I recently started playing card game called Gods Unchained which is very similar to Hearthstone mechanics wise and I noticed a funny thing about RNG.
In Hearthstone if you have let’s say 2 expensive cards it is pretty much guaranteed to have them in your hand early on. I remember playing Odd Baku Rogue a lot in Wild where Baku was the only expensive card in my deck and it was pretty common to have it in my hand by turn 1-3.

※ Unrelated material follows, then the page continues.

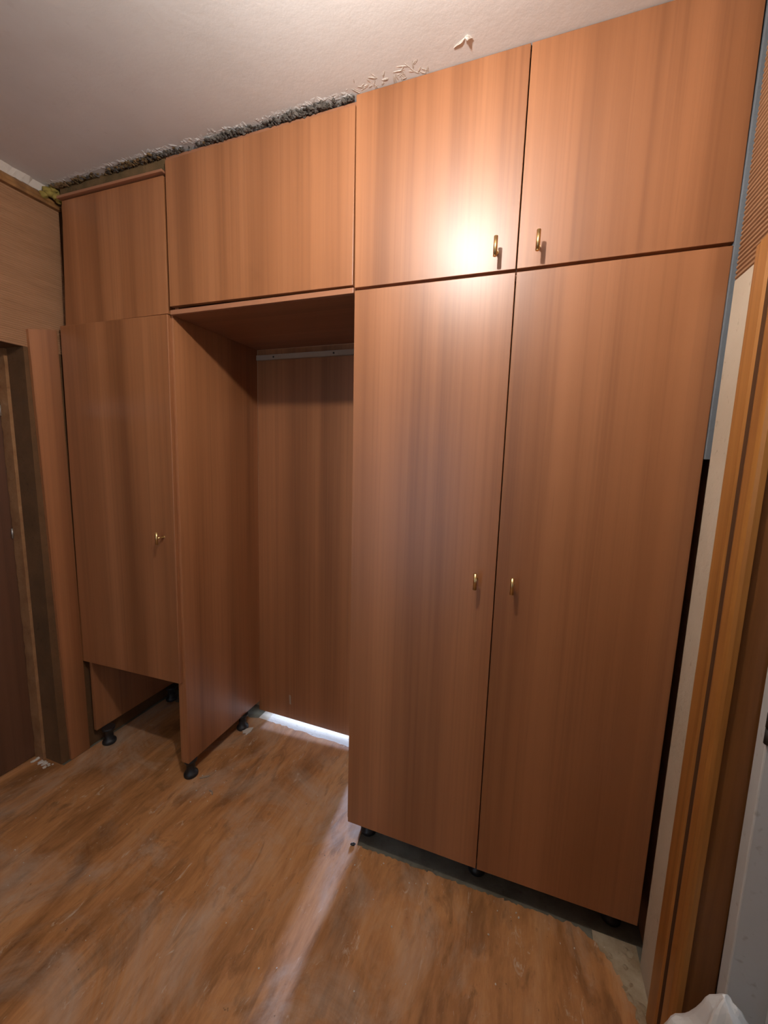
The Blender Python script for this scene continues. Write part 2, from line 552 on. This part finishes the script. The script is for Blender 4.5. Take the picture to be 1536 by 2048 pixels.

In Gods Unchained I play a deck where my most expensive cards are two 6 mana board clears, and often I’m ‘begging’ the game to give them to me and I don’t get them even by turn 6 - exactly how I feel RNG should work - if you have 28 low cost cards and 2 high cost cards the chances of pulling those exact 2 cards of 30 should be fairly low. No?
I’m no mathematician and don’t know much about probability, but if I have 28 red apples and 2 green apples and start blindly taking them out of a sack one by one wouldn’t my first few pulls be only red apples in overwhelming majority of cases? Though there is of course always a lucky chance to pull a green one too. Or is this logic wrong?
Different RNG algorithms or simply confirmation bias?
Anyways this is not a ‘GaMe Is RiGgeD’ post. It’s anecdotal, probably confirmation bias. Just a funny observation and food for thought. Don’t take it too seriously. Just an anecdotal thing I noticed between two games.